De l’or et du saumon dans le Rhin ? Si les précieuses paillettes célébrées par les légendes et l’opéra se font rares, les poissons, eux, sont de retour. Aux rois et princesses reçus à Strasbourg, la ville offrait déjà des poissons pêchés dans les rivières et dans le Rhin : des carpes, des saumons ou des esturgeons que les pêcheurs ramenaient parfois dans leurs filets. Mais les orpailleurs, les pêcheurs et les chasseurs des îles du Rhin ont laissé leur place aux bateliers, aux dockers et aux ouvriers. Le trafic fluvial poursuit au XXIe siècle son développement : des pondéreux (céréales, graviers, minerais), des produits pétroliers et des conteneurs transitent par le port.

Depuis la fin du XIXe siècle, le port a contribué à l’industrialisation de la ville. Il accueille aujourd’hui plus de 300 entreprises et 10 000 emplois, ce qui en fait un pôle économique non négligeable à l’échelle de la ville. Le débit du fleuve est également exploité depuis les années 1930 pour produire de l’hydroélectricité.
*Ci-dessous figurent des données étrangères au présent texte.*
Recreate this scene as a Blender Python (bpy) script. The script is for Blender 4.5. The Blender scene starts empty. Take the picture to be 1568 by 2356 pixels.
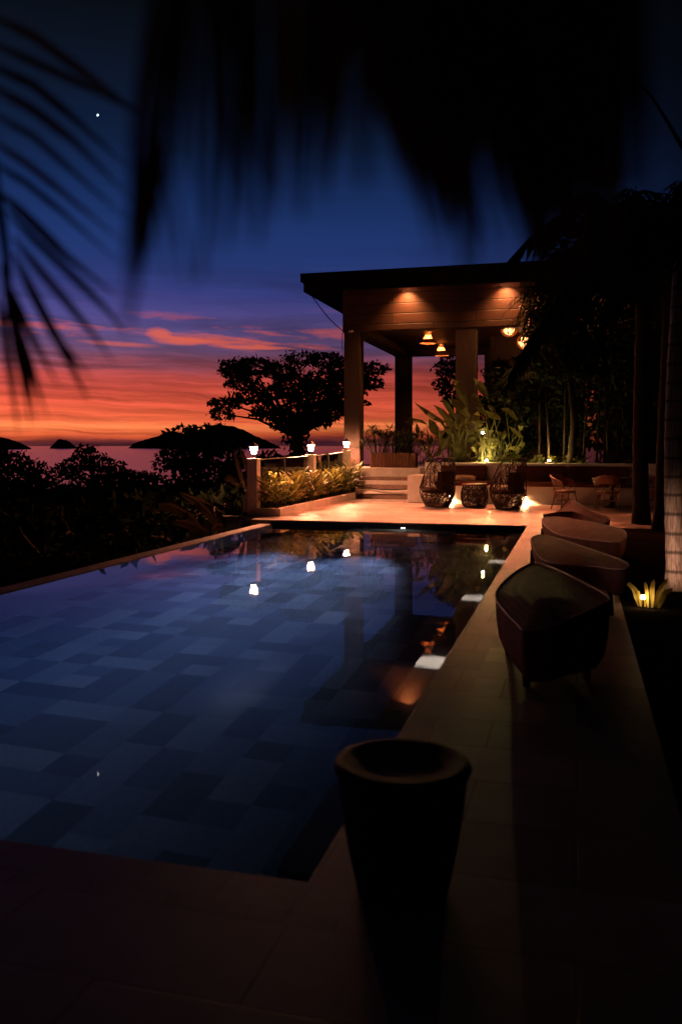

Le barrage-écluse-centrale de Strasbourg a été mis en service en 1970. Plusieurs sites industriels sont aujourd’hui en cours de reconversion dans le contexte du projet Deux-Rives.

L’essor de la chimie et de l’agriculture intensive sur les rives du Rhin de Bâle jusqu’à la Mer du Nord depuis le XIXe siècle avait transformé le fleuve en « cloaque de l’Europe ». Il a fallu le choc de l’incendie de l’usine Sandoz à Schweizerhalle en 1986 et la destruction de l’écosystème du fleuve, pour que les États riverains prennent conscience de l’ampleur des pollutions. Si les Strasbourgeois ne se baignent plus depuis longtemps dans le fleuve, le Rhin est aujourd’hui assaini grâce au Plan d’action Rhin lancé par la Commission internationale pour la protection du Rhin (CIPR) réalisé entre 1987 et le début des années 2000.